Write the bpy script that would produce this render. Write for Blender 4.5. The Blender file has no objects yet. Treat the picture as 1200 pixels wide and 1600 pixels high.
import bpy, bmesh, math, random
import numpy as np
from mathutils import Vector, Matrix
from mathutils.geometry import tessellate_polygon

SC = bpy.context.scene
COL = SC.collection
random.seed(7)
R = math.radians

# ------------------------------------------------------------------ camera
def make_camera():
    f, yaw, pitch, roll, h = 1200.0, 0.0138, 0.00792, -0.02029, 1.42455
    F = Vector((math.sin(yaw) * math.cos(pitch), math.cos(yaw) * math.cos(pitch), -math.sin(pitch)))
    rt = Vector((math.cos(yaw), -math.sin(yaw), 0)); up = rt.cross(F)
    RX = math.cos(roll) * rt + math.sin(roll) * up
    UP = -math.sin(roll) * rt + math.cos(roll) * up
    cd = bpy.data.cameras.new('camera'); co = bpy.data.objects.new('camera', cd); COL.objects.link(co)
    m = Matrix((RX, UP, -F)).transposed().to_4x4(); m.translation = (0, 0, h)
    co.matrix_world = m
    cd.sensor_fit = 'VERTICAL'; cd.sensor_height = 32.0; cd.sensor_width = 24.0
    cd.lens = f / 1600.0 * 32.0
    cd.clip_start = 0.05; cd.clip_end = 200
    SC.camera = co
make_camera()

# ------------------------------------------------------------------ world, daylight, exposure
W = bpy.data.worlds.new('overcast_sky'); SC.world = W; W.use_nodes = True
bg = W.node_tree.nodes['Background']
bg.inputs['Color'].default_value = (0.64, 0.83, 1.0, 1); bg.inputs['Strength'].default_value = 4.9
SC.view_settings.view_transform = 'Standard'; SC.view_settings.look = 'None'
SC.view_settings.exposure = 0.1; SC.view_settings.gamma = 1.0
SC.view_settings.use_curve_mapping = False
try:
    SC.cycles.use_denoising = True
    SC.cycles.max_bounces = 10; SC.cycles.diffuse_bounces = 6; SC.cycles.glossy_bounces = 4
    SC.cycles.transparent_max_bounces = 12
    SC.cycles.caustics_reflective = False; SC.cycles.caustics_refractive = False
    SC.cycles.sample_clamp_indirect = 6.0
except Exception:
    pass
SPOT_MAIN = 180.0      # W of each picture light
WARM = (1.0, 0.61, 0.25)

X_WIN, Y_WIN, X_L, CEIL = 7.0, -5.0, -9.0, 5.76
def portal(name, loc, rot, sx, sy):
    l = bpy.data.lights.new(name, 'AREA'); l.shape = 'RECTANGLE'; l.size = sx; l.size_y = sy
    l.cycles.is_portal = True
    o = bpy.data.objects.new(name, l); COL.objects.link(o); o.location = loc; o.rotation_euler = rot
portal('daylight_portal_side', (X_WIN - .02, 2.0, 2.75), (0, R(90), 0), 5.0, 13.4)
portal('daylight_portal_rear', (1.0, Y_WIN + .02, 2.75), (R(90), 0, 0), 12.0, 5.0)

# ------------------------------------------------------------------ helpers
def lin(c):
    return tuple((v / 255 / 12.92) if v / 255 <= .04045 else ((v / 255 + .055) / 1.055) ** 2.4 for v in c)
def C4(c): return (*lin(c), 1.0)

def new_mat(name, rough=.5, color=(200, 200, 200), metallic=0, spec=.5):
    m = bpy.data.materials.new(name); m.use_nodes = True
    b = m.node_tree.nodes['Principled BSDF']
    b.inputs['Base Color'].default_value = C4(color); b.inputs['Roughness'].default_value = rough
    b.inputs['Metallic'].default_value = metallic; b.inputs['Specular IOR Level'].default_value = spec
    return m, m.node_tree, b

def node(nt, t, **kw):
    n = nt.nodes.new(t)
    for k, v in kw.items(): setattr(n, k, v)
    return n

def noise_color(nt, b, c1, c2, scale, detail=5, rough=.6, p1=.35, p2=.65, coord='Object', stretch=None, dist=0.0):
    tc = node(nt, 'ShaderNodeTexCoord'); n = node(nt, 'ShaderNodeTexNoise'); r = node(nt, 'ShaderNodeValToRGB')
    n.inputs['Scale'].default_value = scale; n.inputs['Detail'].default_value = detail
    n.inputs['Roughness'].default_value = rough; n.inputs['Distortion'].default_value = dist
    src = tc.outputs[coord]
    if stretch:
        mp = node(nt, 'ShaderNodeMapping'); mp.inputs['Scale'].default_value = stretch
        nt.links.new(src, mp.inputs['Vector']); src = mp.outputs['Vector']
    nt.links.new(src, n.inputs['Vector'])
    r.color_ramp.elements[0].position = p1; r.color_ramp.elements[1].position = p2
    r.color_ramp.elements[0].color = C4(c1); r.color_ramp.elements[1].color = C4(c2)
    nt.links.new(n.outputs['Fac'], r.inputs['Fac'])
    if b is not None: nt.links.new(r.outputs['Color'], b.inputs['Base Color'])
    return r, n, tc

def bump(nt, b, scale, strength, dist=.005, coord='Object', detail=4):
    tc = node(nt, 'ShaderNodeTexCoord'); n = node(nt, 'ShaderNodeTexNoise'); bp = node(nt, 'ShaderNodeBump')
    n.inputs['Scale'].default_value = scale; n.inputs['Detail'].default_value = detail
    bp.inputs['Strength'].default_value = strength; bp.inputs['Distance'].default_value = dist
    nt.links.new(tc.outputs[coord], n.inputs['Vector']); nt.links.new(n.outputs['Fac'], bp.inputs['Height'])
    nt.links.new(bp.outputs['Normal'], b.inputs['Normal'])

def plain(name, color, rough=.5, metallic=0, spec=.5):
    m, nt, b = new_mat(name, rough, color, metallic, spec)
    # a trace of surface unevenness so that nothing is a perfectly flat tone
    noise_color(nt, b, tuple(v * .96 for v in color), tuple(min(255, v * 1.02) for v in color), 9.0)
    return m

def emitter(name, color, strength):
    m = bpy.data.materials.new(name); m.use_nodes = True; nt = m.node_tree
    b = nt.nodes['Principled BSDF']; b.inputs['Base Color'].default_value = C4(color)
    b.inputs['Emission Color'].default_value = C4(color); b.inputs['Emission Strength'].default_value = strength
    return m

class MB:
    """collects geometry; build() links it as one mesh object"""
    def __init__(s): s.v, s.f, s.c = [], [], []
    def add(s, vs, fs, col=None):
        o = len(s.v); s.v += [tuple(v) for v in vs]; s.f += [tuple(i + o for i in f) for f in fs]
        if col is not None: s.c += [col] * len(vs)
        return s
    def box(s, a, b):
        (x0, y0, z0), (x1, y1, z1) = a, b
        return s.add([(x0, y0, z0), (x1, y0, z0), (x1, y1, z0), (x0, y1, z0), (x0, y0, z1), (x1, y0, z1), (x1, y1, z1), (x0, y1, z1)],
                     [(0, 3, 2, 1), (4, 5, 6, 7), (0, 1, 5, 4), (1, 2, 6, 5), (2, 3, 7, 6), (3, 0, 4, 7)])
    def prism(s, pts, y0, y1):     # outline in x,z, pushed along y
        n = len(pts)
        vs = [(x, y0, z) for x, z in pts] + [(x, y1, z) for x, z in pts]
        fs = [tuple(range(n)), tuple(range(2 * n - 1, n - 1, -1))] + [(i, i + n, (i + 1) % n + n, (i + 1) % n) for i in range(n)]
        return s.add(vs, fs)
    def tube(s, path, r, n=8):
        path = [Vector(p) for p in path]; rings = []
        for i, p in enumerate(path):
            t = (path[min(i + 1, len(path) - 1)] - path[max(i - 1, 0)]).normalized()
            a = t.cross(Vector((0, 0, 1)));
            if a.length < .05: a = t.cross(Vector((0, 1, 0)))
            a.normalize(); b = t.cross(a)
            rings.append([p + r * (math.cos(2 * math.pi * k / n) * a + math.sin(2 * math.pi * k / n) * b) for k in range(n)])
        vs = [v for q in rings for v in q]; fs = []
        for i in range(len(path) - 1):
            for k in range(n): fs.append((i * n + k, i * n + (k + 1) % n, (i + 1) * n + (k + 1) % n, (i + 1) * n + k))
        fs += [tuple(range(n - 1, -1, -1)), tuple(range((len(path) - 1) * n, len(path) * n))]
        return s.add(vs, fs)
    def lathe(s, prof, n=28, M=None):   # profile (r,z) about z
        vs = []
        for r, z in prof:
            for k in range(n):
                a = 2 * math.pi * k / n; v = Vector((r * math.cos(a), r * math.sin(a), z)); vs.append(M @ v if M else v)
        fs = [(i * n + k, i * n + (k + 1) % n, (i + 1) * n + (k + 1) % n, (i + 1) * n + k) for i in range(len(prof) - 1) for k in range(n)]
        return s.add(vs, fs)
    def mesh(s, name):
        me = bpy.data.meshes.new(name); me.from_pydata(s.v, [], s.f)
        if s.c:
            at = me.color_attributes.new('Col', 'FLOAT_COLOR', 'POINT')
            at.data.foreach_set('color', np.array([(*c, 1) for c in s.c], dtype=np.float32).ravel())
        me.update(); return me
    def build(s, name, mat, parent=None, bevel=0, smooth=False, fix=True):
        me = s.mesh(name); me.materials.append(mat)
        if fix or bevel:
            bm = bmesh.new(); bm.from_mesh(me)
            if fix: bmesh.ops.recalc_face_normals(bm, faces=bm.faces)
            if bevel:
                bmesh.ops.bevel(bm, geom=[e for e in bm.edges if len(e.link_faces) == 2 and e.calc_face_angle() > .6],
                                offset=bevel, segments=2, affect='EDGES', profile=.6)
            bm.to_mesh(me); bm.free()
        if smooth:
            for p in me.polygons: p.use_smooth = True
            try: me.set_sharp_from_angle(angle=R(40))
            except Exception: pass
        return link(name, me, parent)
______
= WHAT YOU ARE ASKED TO DO =
The required output is the exact run of lines from the beginning of the listing above to the line that contains "WARM = (1.0, 0.61, 0.25)", inclusive of both.

= EXPECTED OUTPUT =
Write the bpy script that would produce this render. Write for Blender 4.5. The Blender file has no objects yet. Treat the picture as 1200 pixels wide and 1600 pixels high.
import bpy, bmesh, math, random
import numpy as np
from mathutils import Vector, Matrix
from mathutils.geometry import tessellate_polygon

SC = bpy.context.scene
COL = SC.collection
random.seed(7)
R = math.radians

# ------------------------------------------------------------------ camera
def make_camera():
    f, yaw, pitch, roll, h = 1200.0, 0.0138, 0.00792, -0.02029, 1.42455
    F = Vector((math.sin(yaw) * math.cos(pitch), math.cos(yaw) * math.cos(pitch), -math.sin(pitch)))
    rt = Vector((math.cos(yaw), -math.sin(yaw), 0)); up = rt.cross(F)
    RX = math.cos(roll) * rt + math.sin(roll) * up
    UP = -math.sin(roll) * rt + math.cos(roll) * up
    cd = bpy.data.cameras.new('camera'); co = bpy.data.objects.new('camera', cd); COL.objects.link(co)
    m = Matrix((RX, UP, -F)).transposed().to_4x4(); m.translation = (0, 0, h)
    co.matrix_world = m
    cd.sensor_fit = 'VERTICAL'; cd.sensor_height = 32.0; cd.sensor_width = 24.0
    cd.lens = f / 1600.0 * 32.0
    cd.clip_start = 0.05; cd.clip_end = 200
    SC.camera = co
make_camera()

# ------------------------------------------------------------------ world, daylight, exposure
W = bpy.data.worlds.new('overcast_sky'); SC.world = W; W.use_nodes = True
bg = W.node_tree.nodes['Background']
bg.inputs['Color'].default_value = (0.64, 0.83, 1.0, 1); bg.inputs['Strength'].default_value = 4.9
SC.view_settings.view_transform = 'Standard'; SC.view_settings.look = 'None'
SC.view_settings.exposure = 0.1; SC.view_settings.gamma = 1.0
SC.view_settings.use_curve_mapping = False
try:
    SC.cycles.use_denoising = True
    SC.cycles.max_bounces = 10; SC.cycles.diffuse_bounces = 6; SC.cycles.glossy_bounces = 4
    SC.cycles.transparent_max_bounces = 12
    SC.cycles.caustics_reflective = False; SC.cycles.caustics_refractive = False
    SC.cycles.sample_clamp_indirect = 6.0
except Exception:
    pass
SPOT_MAIN = 180.0      # W of each picture light
WARM = (1.0, 0.61, 0.25)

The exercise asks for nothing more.